President Clinton has announced he will nominate Bill Lann Lee, a Los Angeles-based lawyer with the NAACP Legal Defense and Educational Fund, to head the civil rights division of the Department of Justice.

The post of assistant attorney general for civil rights has been vacant since January, when Deval L. Patrick left the department to return to the private sector.

The civil rights division oversees some 500 school desegregation cases and, under the Voting Rights Act of 1965, must approve voting changes in school districts in areas with a history of discrimination in elections.

Mr. Lee, the son of Chinese immigrants, would be the first Asian-American to hold the department's top civil rights post.

As Western regional counsel for the New York City-based legal-defense fund, Mr. Lee has been active in school desegregation and employment-discrimination cases.

Several conservative groups, including the Washington-based Institute for Justice and Empower America, have called for the Senate Judiciary Committee to closely scrutinize Mr.

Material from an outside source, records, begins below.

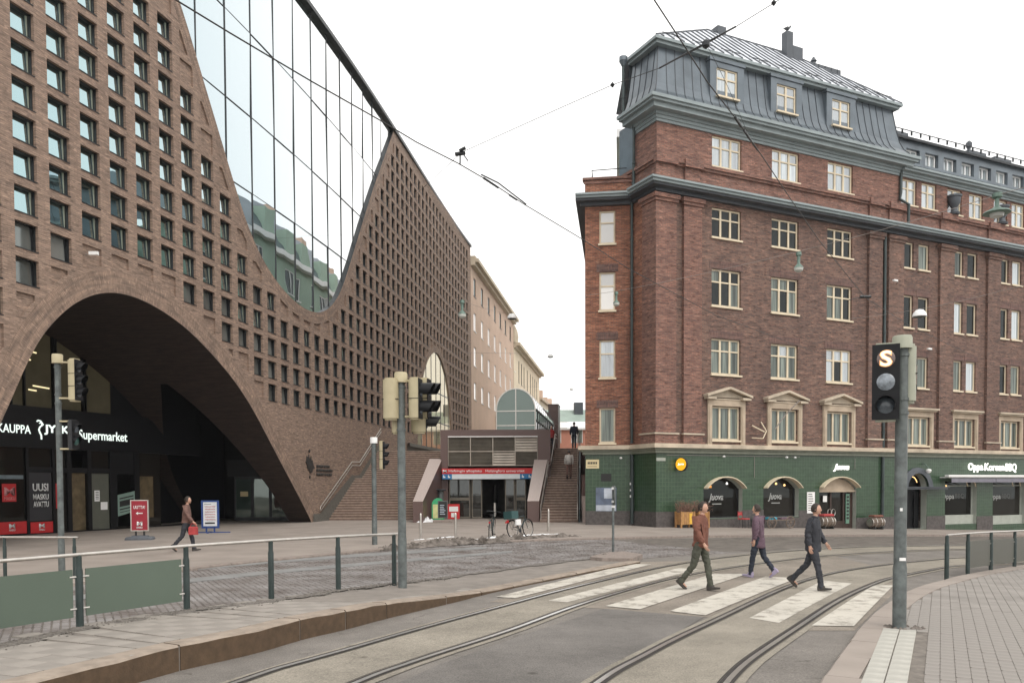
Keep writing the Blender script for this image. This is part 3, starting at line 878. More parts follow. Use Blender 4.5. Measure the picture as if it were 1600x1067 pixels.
heap('dirty_snow', [(930, 875), (950, 872), (968, 871), (985, 872)], .2, .16, M['dirt'], 'dirty snow on the small traffic island', 8, .0)
# ================================================================ THE BRICK LIBRARY (left)
LX, LY, TH0, LK1, LK2 = -16.215358, 27.524331, .2958446, -.00748964, 8.21892e-5
def heading(s): return TH0 + LK1 * s + LK2 * s * s
_tab = []
_x, _y = LX, LY
_ds = .05
_neg = []
x_, y_ = LX, LY
for i in range(int(14 / _ds)):
    h = heading(-(i + .5) * _ds); x_ -= sin(h) * _ds; y_ -= cos(h) * _ds; _neg.append((x_, y_))
_tab = _neg[::-1] + [(LX, LY)]
x_, y_ = LX, LY
for i in range(int(76 / _ds)):
    h = heading((i + .5) * _ds); x_ += sin(h) * _ds; y_ += cos(h) * _ds; _tab.append((x_, y_))
def fac(s):
    k = (s + 14) / _ds - (14 / _ds - len(_neg)); i = max(0, min(len(_tab) - 2, int(floor(k)))); f = k - i
    a, b = _tab[i], _tab[i + 1]
    return a[0] + (b[0] - a[0]) * f, a[1] + (b[1] - a[1]) * f
def LM(s, d, z):
    """library wall: s along it, d into the building, z up"""
    x, y = fac(s); h = heading(s)
    return (x - cos(h) * d, y + sin(h) * d, z)

lib = thing('library_building', 'long curved brown brick library with gridded windows, big arches and a swooping glass wall', 'building')
S0, S1, ZR = -9.0, 69.47, 29.3
PC, PRW, Z0W, WW, WH = 1.42891, 1.16916, 17.935, .92, .86
vl = [(3.72, 29.4), (5.2, 27.4), (8.65, 22.59), (9.25, 21.7), (10.05, 20.43), (11.04, 18.91), (12.15, 17.2), (12.9, 16.1), (13.85, 14.8), (15.24, 13.57), (16.95, 12.72), (18.75, 12.24), (20.3, 12.10), (21.74, 12.19), (23.2, 12.6), (24.86, 13.58), (26.35, 15.05), (28.22, 17.57), (30.45, 20.5), (32.2, 22.73), (33.8, 24.6), (37.46, 28.8), (37.95, 29.4)]
VG = [(p.x, p.y) for p in smooth_line(cr([(a, b) for a, b in vl], 5), 10)]
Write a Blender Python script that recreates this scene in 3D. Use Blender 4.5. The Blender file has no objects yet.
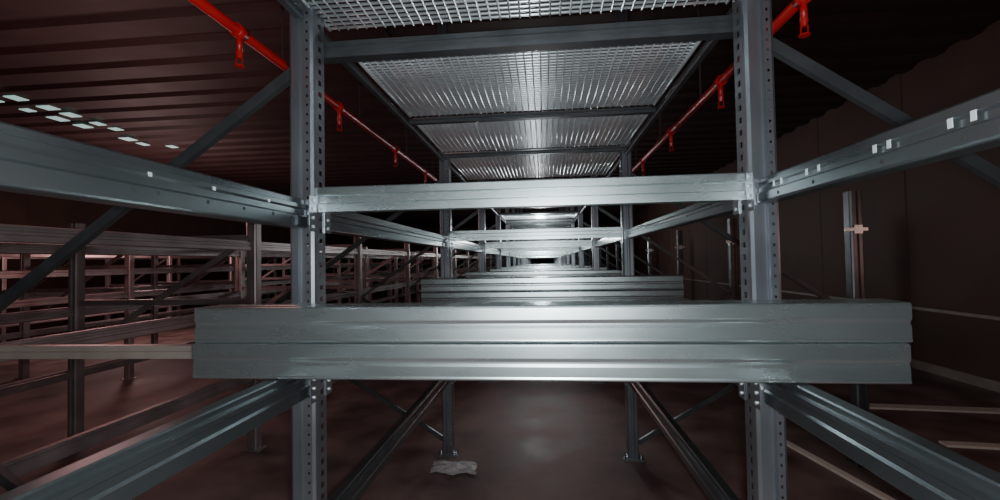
import bpy, math, random, bmesh
from mathutils import Vector, Matrix
random.seed(7)
H = 1.6            # camera height above the floor
PI = math.pi

# ------------------------------------------------------------------ materials
def new_mat(name):
    m = bpy.data.materials.new(name); m.use_nodes = True
    nt = m.node_tree; b = nt.nodes['Principled BSDF']
    return m, nt, b

def metal(name, c1, c2, metallic=.8, r1=.3, r2=.5, scale=6, bump=.1, stretch=(1,1,1)):
    m, nt, b = new_mat(name)
    tc = nt.nodes.new('ShaderNodeTexCoord')
    mp = nt.nodes.new('ShaderNodeMapping'); mp.inputs['Scale'].default_value = stretch
    n = nt.nodes.new('ShaderNodeTexNoise'); n.inputs['Scale'].default_value = scale
    n.inputs['Detail'].default_value = 4
    cr = nt.nodes.new('ShaderNodeValToRGB')
    cr.color_ramp.elements[0].position = .3; cr.color_ramp.elements[1].position = .7
    cr.color_ramp.elements[0].color = (*c1, 1); cr.color_ramp.elements[1].color = (*c2, 1)
    mr = nt.nodes.new('ShaderNodeMapRange'); mr.inputs['To Min'].default_value = r1; mr.inputs['To Max'].default_value = r2
    L = nt.links.new
    L(tc.outputs['Object'], mp.inputs['Vector']); L(mp.outputs['Vector'], n.inputs['Vector'])
    L(n.outputs['Fac'], cr.inputs['Fac']); L(cr.outputs['Color'], b.inputs['Base Color'])
    L(n.outputs['Fac'], mr.inputs['Value']); L(mr.outputs['Result'], b.inputs['Roughness'])
    if bump > 0:
        bp = nt.nodes.new('ShaderNodeBump'); bp.inputs['Strength'].default_value = bump; bp.inputs['Distance'].default_value = .004
        L(n.outputs['Fac'], bp.inputs['Height']); L(bp.outputs['Normal'], b.inputs['Normal'])
    b.inputs['Metallic'].default_value = metallic
    return m

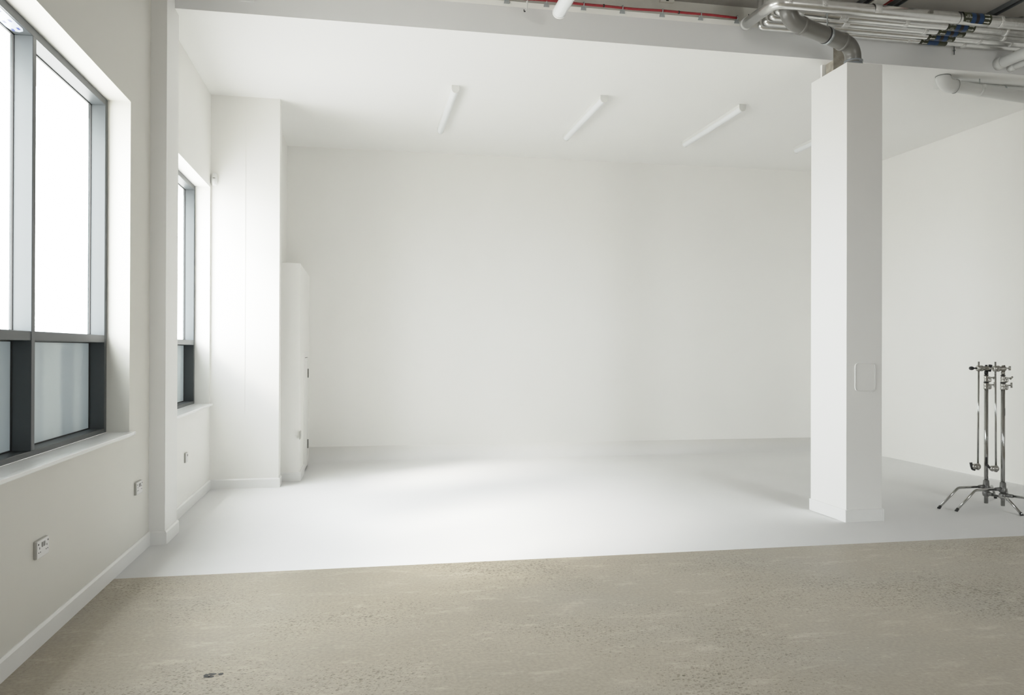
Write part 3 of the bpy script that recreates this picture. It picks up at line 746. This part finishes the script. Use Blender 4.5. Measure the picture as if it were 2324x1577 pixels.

Lee's record and question his views on affirmative action and other civil rights issues.

Education Gets Larger Funding Share

Education appropriators have received a slightly larger funding pie from which to carve out their allocations for fiscal 1998, but money added to this year's budget may make that increase seem smaller.

The Senate Appropriations Committee announced last week that its Labor, Health and Human Services, and Education Subcommittee will have $79.3 billion to divvy up when writing its spending bill.

The House Appropriations Committee allocated nearly $79.6 billion to its Labor, HHS, and Education Subcommittee on June 13. That amount represents a slight boost from the subcommittee's fiscal 1997 appropriation of $79 billion to fund programs for the three agencies.

The increase had been termed significant, but recent additions to the 1997 budget will make it seem less so.

Thanks to supplemental appropriations attached to the disaster-relief act that President Clinton signed this month, education received an extra $101 million for Title I programs for the current fiscal year and $650,000 in new higher education funds.

Congress added the extra Title I money to buffer states from funding losses related to a change in federal policy. ("News in Brief: A Washington Roundup," June 18, 1997.)

House appropriators do not plan to complete the committee's education spending bill until after the July 4 congressional recess.

This year's budget process is further behind schedule than in past years because White House and congressional budgeters spent the first few months hashing out a five-year budget blueprint. ("Clinton-Hill Accord Would Hike Ed. Funding," May 14, 1997.)